12. Learn to Say “No, Thank You”

Invitations and requests to fill your calendar and spend your energy are part of the holiday season. Almost all of them are meant well. People love you and rely on you, and want you to feel included in their end of year celebrations. That feels good, but can quickly overwhelm all but the most reclusive writers during this festive time of year. 

During the holidays I recommend the “Heck yeah, or heck no” approach. When asked or invited to do anything, see if your immediate emotional response is “Heck, yeah!” (Or some other, less appropriate word. You do you.) If that’s not your gut feeling, the answer is “Heck, no!” (Or some other, probably appropriate word. How dare they?)

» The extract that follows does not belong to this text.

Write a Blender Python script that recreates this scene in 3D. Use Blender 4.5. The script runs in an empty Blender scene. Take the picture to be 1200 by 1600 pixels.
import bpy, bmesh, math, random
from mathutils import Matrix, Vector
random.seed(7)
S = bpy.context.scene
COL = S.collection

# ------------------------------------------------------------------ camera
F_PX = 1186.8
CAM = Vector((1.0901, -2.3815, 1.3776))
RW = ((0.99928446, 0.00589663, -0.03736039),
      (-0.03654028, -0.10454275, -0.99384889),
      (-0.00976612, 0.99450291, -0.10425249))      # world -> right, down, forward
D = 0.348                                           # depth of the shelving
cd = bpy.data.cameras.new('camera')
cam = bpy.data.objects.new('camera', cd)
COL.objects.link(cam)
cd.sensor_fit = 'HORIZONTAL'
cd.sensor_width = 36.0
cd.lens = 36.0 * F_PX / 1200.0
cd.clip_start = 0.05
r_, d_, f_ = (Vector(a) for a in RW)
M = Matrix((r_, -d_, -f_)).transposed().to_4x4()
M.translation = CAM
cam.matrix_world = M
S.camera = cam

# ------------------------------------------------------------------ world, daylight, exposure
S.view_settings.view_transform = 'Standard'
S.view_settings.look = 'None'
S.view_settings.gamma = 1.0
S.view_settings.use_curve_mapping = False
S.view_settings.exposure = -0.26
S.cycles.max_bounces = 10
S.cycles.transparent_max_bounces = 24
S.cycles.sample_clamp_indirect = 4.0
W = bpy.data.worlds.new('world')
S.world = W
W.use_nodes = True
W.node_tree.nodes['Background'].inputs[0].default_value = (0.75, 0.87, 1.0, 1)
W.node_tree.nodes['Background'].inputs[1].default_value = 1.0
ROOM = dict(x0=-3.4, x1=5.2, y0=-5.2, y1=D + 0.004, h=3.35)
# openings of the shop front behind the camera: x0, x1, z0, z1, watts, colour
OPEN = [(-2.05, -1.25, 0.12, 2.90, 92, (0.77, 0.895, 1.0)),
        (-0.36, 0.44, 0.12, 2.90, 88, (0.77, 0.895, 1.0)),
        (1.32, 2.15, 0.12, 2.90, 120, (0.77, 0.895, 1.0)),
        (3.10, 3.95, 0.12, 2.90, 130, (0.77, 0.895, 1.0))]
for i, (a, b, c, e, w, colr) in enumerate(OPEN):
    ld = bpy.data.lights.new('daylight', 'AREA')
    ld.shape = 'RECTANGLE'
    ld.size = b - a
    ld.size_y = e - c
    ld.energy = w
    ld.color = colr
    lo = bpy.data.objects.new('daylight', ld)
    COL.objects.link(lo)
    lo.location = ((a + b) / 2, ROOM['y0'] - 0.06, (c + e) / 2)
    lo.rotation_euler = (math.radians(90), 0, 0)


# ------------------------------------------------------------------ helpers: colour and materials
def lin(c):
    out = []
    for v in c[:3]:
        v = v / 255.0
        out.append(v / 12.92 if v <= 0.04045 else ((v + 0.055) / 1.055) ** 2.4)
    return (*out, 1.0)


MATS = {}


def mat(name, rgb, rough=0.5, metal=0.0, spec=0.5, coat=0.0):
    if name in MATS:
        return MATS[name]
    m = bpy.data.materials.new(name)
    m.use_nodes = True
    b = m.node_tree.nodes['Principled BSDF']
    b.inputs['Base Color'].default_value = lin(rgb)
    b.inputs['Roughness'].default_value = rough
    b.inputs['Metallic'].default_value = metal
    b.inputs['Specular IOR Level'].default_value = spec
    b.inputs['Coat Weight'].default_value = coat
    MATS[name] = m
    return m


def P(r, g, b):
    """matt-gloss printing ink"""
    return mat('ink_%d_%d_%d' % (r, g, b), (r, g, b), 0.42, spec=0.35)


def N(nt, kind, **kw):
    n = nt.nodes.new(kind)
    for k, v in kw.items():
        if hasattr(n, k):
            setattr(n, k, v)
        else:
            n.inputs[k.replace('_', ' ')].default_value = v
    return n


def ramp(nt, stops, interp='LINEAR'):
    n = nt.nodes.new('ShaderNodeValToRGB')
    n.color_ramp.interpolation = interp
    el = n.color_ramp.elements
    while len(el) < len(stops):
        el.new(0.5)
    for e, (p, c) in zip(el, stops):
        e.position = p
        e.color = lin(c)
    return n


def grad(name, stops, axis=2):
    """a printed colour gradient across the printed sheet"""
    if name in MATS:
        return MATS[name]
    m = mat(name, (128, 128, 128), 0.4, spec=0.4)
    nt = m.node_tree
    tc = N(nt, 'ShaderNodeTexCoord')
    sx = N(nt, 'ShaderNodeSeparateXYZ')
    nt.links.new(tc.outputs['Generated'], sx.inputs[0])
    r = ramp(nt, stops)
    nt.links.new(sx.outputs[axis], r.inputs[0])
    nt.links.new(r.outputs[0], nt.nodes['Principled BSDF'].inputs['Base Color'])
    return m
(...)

Commit only to the things that really excite you. For the others, learn to give yourself permission to say no, and how to put that permission into practice. 

It’s Okay to Take Time Off

For some writers, the holiday season is so demanding that even the best laid plans leave little time to write, and no energy when they do find the time. That’s not ideal, but if it’s your reality you should accept it. Give yourself permission not to write for the rest of the year. Put some notes in a little book when ideas come. Enjoy the season, your family, and all the festivities that come with it. Then, as soon as the last guest leaves and the kids get back to school, jump back into your writing.

It’s always better to intentionally take some time off, than to promise yourself you’ll write then not get around to it. There’s a psychological difference between the two that really makes or breaks your relationship with writing.